Журналист несет ответственность за то, что в стране дефицит ответственных поступков. Его работа сложна. Он должен не только искать болевые места. Описывая их, он должен искать болевые точки тех, кто его прочитает, увидит и услышит. Чтобы читатель после ознакомления с текстом, репортажем или сюжетом ощутил острую, непрехощодящую потребность сдать кровь для больного ребенка. Не давать взятку. Выйти на баррикаду… Этому невозможно научить. Но этому необходимо учиться. Столько, сколько работаешь. Ленивый или неспособный уйдет сам. В бизнес (в том числе в медиабизнес), в PR, в политику. В продавцы или водители такси. Говорю об этом без осуждения или сожаления. В современной журналистике переизбыток тех, кто попал в нее случайно и работает в ней по инерции. И дефицит тех, кто журналистике необходим.

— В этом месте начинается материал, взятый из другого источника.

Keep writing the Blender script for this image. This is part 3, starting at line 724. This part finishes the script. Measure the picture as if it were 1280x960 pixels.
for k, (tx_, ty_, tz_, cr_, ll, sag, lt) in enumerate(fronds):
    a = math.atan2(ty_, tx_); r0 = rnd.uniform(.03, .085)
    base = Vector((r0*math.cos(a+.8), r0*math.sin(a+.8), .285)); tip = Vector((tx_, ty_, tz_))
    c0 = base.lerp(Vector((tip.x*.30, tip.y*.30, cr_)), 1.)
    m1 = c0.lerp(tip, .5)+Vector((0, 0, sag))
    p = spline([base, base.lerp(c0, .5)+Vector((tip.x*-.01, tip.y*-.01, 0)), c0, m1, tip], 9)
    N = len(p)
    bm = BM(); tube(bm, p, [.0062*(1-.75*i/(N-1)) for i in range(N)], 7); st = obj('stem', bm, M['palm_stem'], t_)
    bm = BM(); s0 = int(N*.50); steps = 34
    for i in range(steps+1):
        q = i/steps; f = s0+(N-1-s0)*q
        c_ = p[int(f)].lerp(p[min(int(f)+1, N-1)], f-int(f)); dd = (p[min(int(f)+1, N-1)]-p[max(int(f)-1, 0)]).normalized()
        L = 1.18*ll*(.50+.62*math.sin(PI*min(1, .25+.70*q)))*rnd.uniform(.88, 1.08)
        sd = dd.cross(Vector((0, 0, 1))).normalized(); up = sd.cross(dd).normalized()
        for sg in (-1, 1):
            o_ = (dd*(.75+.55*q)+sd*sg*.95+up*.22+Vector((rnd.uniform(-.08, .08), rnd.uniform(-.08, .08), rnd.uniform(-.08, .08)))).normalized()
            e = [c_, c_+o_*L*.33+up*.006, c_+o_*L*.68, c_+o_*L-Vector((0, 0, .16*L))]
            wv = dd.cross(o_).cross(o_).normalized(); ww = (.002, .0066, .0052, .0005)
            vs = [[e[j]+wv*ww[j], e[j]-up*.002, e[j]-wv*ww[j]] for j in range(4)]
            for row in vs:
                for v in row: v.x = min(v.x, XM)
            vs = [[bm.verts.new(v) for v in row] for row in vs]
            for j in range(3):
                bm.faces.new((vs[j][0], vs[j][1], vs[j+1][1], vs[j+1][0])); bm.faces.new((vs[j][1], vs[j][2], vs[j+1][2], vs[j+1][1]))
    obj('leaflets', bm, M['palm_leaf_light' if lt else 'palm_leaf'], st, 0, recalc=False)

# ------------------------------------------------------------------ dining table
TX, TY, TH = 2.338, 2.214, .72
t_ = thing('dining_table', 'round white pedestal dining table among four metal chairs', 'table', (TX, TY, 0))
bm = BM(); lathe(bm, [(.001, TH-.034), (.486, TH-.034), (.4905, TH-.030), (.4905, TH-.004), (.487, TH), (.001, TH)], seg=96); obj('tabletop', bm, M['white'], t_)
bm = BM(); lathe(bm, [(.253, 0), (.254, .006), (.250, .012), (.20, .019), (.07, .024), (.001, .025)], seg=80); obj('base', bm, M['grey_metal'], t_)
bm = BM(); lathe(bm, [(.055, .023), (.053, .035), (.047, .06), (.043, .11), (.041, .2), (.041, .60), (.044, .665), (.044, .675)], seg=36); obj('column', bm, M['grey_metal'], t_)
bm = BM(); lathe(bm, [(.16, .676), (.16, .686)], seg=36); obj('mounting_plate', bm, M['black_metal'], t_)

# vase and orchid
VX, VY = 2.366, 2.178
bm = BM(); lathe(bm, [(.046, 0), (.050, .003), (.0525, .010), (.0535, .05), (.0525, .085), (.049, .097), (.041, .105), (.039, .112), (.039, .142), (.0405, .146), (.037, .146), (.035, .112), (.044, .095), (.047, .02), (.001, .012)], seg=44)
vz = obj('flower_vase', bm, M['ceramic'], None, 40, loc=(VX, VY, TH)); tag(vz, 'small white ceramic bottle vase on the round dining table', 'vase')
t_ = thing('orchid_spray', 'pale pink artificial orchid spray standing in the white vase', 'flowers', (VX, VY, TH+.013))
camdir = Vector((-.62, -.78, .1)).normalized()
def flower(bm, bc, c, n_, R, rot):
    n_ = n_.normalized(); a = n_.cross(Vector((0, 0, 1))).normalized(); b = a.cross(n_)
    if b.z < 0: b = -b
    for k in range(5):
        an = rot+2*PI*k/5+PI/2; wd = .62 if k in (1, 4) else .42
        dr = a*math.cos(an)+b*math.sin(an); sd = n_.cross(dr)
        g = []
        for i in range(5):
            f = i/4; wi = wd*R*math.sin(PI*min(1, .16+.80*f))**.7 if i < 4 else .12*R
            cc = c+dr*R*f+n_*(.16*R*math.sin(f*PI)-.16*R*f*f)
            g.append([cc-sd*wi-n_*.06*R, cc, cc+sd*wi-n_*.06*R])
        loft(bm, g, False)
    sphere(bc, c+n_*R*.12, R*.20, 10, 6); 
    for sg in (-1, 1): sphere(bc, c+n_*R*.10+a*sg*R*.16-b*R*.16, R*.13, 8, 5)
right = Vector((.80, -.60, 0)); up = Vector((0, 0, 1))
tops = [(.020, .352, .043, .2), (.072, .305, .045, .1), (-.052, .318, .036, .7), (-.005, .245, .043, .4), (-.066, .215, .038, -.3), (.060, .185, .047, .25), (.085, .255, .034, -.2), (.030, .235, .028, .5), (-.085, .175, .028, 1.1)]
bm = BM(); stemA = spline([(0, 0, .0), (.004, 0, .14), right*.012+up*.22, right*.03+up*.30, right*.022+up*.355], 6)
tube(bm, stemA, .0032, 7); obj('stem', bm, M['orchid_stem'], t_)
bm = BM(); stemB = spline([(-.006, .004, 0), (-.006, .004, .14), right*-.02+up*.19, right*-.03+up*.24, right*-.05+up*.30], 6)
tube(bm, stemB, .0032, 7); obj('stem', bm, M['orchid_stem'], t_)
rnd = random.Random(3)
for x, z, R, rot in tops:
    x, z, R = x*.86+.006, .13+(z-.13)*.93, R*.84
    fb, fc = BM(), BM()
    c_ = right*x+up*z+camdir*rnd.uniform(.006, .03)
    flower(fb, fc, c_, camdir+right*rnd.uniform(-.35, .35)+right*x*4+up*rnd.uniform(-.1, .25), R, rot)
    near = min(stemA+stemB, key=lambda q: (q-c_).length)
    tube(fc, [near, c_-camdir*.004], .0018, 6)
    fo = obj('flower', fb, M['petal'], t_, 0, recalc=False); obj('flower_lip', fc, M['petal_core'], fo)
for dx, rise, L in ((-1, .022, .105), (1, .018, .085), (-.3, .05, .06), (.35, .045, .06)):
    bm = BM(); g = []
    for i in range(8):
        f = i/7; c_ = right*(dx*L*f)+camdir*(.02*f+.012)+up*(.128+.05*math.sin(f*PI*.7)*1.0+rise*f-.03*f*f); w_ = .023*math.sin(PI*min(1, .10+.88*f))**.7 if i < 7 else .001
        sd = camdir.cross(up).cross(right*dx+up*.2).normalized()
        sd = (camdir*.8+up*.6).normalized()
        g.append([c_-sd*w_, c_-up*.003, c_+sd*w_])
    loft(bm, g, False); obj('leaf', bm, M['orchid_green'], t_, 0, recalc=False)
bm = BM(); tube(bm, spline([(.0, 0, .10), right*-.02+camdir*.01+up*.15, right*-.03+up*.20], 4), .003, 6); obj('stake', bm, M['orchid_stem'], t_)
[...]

Не так давно меня в метро дернул за рукав мужчина, который произнес странную фразу: «Я в своей жизни плакал дважды. Когда умерла моя мама, и когда я читал вашу статью. Я стал другим, хотите — верьте, хотите —нет…». Он сбивчиво цитировал текст, который я не помнил. Не знаю, стоит ли жить ради этого. Но ради этого явно стоит трудиться. И стоит искать тех, кто ради этого готов приходить в профессию. Которая перестала быть престижной. Но не перестала быть важной. Потому что чистую журналистику невозможно заменить «голым» Интернетом… При входе на сайт вас часто просят набрать некоторое количество знаков, чтобы убедиться, что вы не робот… В онлайне переизбыток «роботов». В журналистике дефицит людей.

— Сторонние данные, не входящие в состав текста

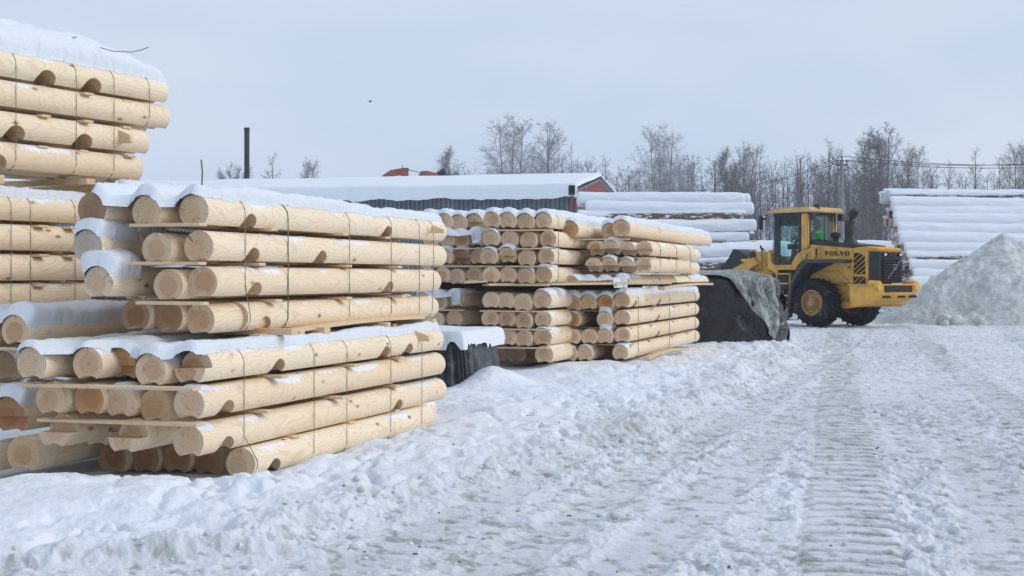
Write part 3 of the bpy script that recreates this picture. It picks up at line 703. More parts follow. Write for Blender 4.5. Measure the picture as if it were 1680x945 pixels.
for b, ly, nm, us in ((CMU, 1, "top layer of the upper centre bundle", (.1, 2)), (CMU, 2, "second layer of the upper centre bundle", (.1, 2)), (CMU, 3, "third layer of the upper centre bundle", (.1, 2)), (CMU, 4, "lowest layer of the upper centre bundle", (.1, 2)), (CML, 1, "top layer of the lower centre bundle", (.05, 2)), (CML, 2, "second layer of the lower centre bundle", (.05, 2)), (CML, 3, "third layer of the lower centre bundle", (.15, 2)),
                      (CFU, 2, "second layer of the upper left bundle", (.1, 2)), (CFU, 3, "third layer of the upper left bundle", (.1, 2)), (CFL, 1, "top layer of the lower left bundle", (.1, 2)), (CFL, 2, "second layer of the lower left bundle", (.1, 2)),
                      (CRU, 1, "top layer of the upper right bundle", (.3, 2, 4)), (CRU, 2, "second layer of the upper right bundle", (.3, 2, 4)), (CRU, 3, "third layer of the upper right bundle", (.3, 2, 4)), (CRL, 1, "top layer of the lower right bundle", (.5, 2, 4, 5.5)), (CRL, 2, "second layer of the lower right bundle", (.5, 2, 4, 5.5)), (CRL, 3, "third layer of the lower right bundle", (.5, 2, 4, 5.5))):
    boards(b, 0, us, ly, 0, nm, t=.02)
beam('skid_board', "bowed board sticking out between the middle stack's right bundles", at(1085, 474, 23.0), at(1166, 466, 27.6), .1, .04, sag=.03)
beam('skid_board', "bowed board lying on the snow under the middle stack's right side", at(1060, 588, 22.6), at(1125, 573, 25.6), .1, .04, sag=.05)
beam('skid_board', "long dark board under the middle stack's upper centre bundle", at(800, 467, 20.8), at(1100, 464, 21.9), .1, .035)
beam('skid_board', "snowy board end under the upper left bundle of the middle stack", at(762, 463, 20.9), at(800, 461, 20.9), .3, .04)
for i, (b, px, ct) in enumerate(((CRU, 1082, (1,)), (CRU, 1083, (2, 3, 4)), (CRU, 1110, (2, 3)), (CRU, 1132, (2, 3, 4)), (CRL, 1047, None), (CRL, 1098, None), (CRL, 1141, None))):
    strap(b, px, f"thin binding wire on the right side of the middle stack, {ORD[i+1]} of seven", .08, r=.0045, cut=ct)
for i, px in enumerate((916, 953)): strap(CMU, px, f"thin binding wire on the middle stack's upper centre bundle, {'left' if i == 0 else 'right'} one", .08, r=.0045)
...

Легенда советской журналистики Евгений Рубин когда-то говорил, что статья живет один день, журналист жив, пока пишет, а знаменитым его способна сделать разве что преждевременная смерть.
Думаю, сегодня его тезис поставил бы под сомнение любой маркетолог. Нынче реклама способна сделать знаменитым любого. Известным журналиста порою делает случай. Популярным — формат. Авторитетным — добросовестное отношение к делу. Влиятельным — готовность общества верить сказанному. Нам не верят? В этом и наша вина. Низкий спрос на честную журналистику отчасти связан с вялым предложением.

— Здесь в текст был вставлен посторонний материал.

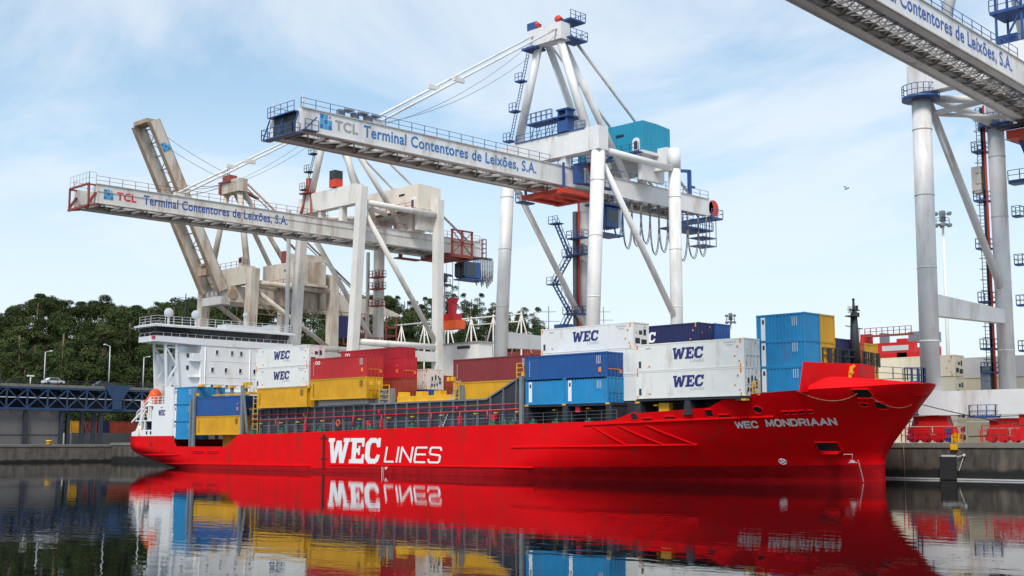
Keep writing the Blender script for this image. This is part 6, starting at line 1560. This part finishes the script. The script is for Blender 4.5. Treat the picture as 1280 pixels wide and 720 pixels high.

Сегодня много известных, достаточно популярных. Мало авторитетных, и почти нет влиятельных.
А что касается знаменитости и «форматности»… Саша Кривенко, Тарас Процюк и Миша Коломиец ушли из жизни рано. Они были авторитетными и влиятельными при жизни. Преждевременная смерть не сделала их знаменитыми. Она сделала неприкаянными тех, кто лишился примеров для подражания. Она оставила ученикам учение, но лишила учителей.
Каждый из них (очень разных, но по-своему неповторимых) был классическим примером «неформатности», которая так долго оставалась двигателем журналистики и которая сегодня — приговор в мире медиапроектов. Они не были ангелами, но были подвижниками. Они были миссионерами, но посмеялись бы, если бы кто-то им об этом сказал. И уж точно они не были сотрудниками медиасферы. Они были журналистами.
«Я немного сумасшедший», — признался как-то Кривенко. Смеясь, я рассказал ему тогда, что один мой однополчанин, недоученный филолог и практикующий философ, утверждал: «Только непосвященные могут отождествлять помешательство и сумасшествие. Помешательство — это когда толпа подчиняется взмаху руки одиночки, в правоте которого не всегда убеждена. Сумасшествие — это когда убежденный в своей правоте одиночка рискует идти против толпы».
Трудно призывать быть сумасшедшим. Но точно не хочется жить в мире помешанным.